Comme je le disais au début, le thème de la semaine de cette année « Appelés à proclamer les hauts faits du Seigneur » (cf. 1 Pierre 2, 9) est fort adéquat puisqu’il manifeste le lien entre l’unité des chrétiens et la transformation missionnaire de l’Église. En effet, ce thème met l’emphase sur « l’appel » de tous les chrétiens. Cette dimension « vocationnelle » de l’unité des chrétiens manifeste bien que cette même unité est d’abord et avant tout un profond désir de Dieu.

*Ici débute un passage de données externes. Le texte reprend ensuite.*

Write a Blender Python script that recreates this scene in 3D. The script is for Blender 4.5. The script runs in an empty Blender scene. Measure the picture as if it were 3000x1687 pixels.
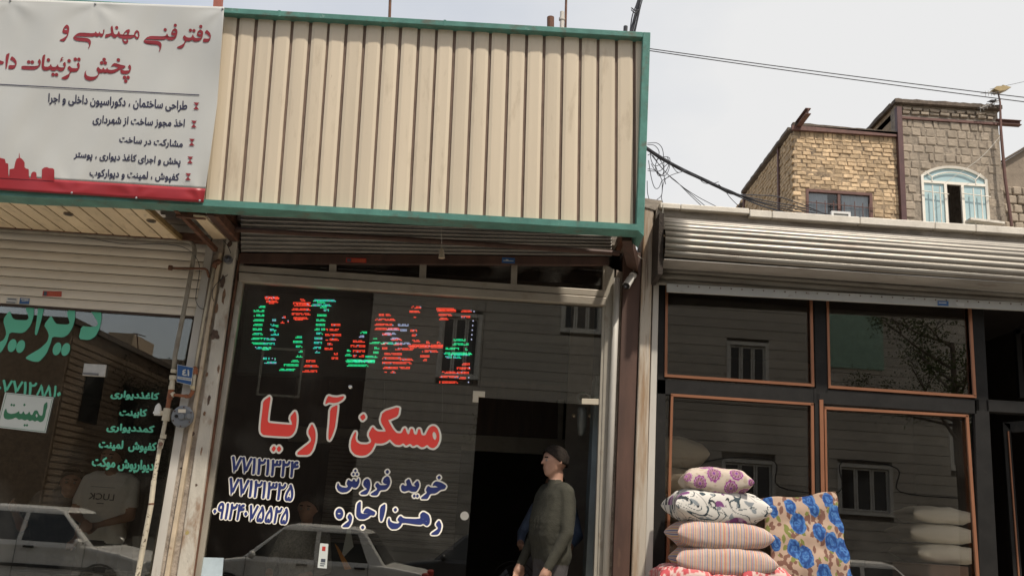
import bpy, bmesh, math, random
import numpy as np
from mathutils import Vector, Matrix, noise
random.seed(7)
R = math.radians
sc = bpy.context.scene
COL = sc.collection

# ------------------------------------------------------------ camera
F, PX, PY = 2680.0, 1500.0, 843.5
PITCH, ROLL = math.atan(0.2612), math.atan(0.067)
CAM = Vector((0, -7.5, 1.62))
_r0 = Vector((1, 0, 0)); _u0 = Vector((0, -math.sin(PITCH), math.cos(PITCH))); _f0 = Vector((0, math.cos(PITCH), math.sin(PITCH)))
cr, sr = math.cos(ROLL), math.sin(ROLL)
cam_d = bpy.data.cameras.new('camera'); cam = bpy.data.objects.new('camera', cam_d); COL.objects.link(cam)
cam_d.sensor_width = 36; cam_d.lens = F / 3000 * 36; cam_d.clip_end = 600; cam_d.clip_start = .05
rc = _r0 * cr + _u0 * sr; uc = -_r0 * sr + _u0 * cr
cam.matrix_world = Matrix(((rc.x, uc.x, -_f0.x, CAM.x), (rc.y, uc.y, -_f0.y, CAM.y), (rc.z, uc.z, -_f0.z, CAM.z), (0, 0, 0, 1)))
sc.camera = cam

# ------------------------------------------------------------ world, sun, exposure
SUN_DIR = Vector((.26, -.46, .85)).normalized()
SUN_E = math.asin(SUN_DIR.z); SUN_A = math.atan2(SUN_DIR.x, SUN_DIR.y)
w = bpy.data.worlds.new('World'); sc.world = w; w.use_nodes = True
nt = w.node_tree; N = nt.nodes; L = nt.links; bg = N['Background']; bg.inputs[1].default_value = .1
sky = N.new('ShaderNodeTexSky'); sky.sky_type = 'NISHITA'; sky.sun_disc = False
sky.sun_elevation = SUN_E; sky.sun_rotation = SUN_A; sky.dust_density = 3.0
tc = N.new('ShaderNodeTexCoord'); n1 = N.new('ShaderNodeTexNoise'); n1.inputs['Scale'].default_value = 1.6; n1.inputs['Detail'].default_value = 6
mp = N.new('ShaderNodeMapping'); mp.inputs['Scale'].default_value = (1, 1, 2.2)
L.new(tc.outputs['Generated'], mp.inputs[0]); L.new(mp.outputs[0], n1.inputs[0])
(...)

Cela nous aide donc à prendre conscience des racines humaines des divisions mais également de la priorité de la Grâce dans la construction de cette unité. Nous ne parviendrons à l’unité que si tous ensemble nous nous mettons à l’écoute de la Parole de Dieu d’une manière plus authentique. En ce sens, l’Église catholique ne parviendra à répondre adéquatement aux motions de Dieu que si elle oriente davantage sa pratique pastorale vers la mission. Par le fait même, elle aura mis l’accent sur le dialogue, la prière et l’action commune de tous les chrétiens.

La deuxième partie du thème de cette Semaine de prière pour l’unité des chrétiens souligne que notre appel consiste d’abord à « proclamer les hauts faits du Seigneur ». D’abord, cela signifie que nous devons prendre conscience que notre appel n’est pas de nous proclamer nous-mêmes comme personnes ou communauté mais d’attirer l’attention vers Dieu, vers Jésus. Loin des attitudes « autoréférentielles » (no 94-95) tant décriées par le pape François. Deuxièmement, cette décentralisation de nous-mêmes ne doit pas devenir culpabilisation ou honte de nous-mêmes mais bien manifestation des beautés que Dieu a faites pour nous et en nous. Nous avons tous raison de nous réjouir lorsque nous sommes heureux mais ce bonheur ne peut être authentique qu’en relation avec Celui qui nous donne l’existence et nous appelle à une communion avec Lui. Enfin, de ce témoignage des merveilles de la vie éternelle présentes dans notre vie et reçues par notre baptême, les chrétiens pourront être l’étincelle qui « mettra le feu » au monde. Un feu qui réchauffe et qui donne de l’énergie ! À Cela, de par leur baptême, tous les chrétiens peuvent y participer et, peut-être qu’un jour, alors que nous serons en chemin sans s’en rendre compte, nous nous constaterons que nous ne sommes « plus qu’un » (Jean 17, 11).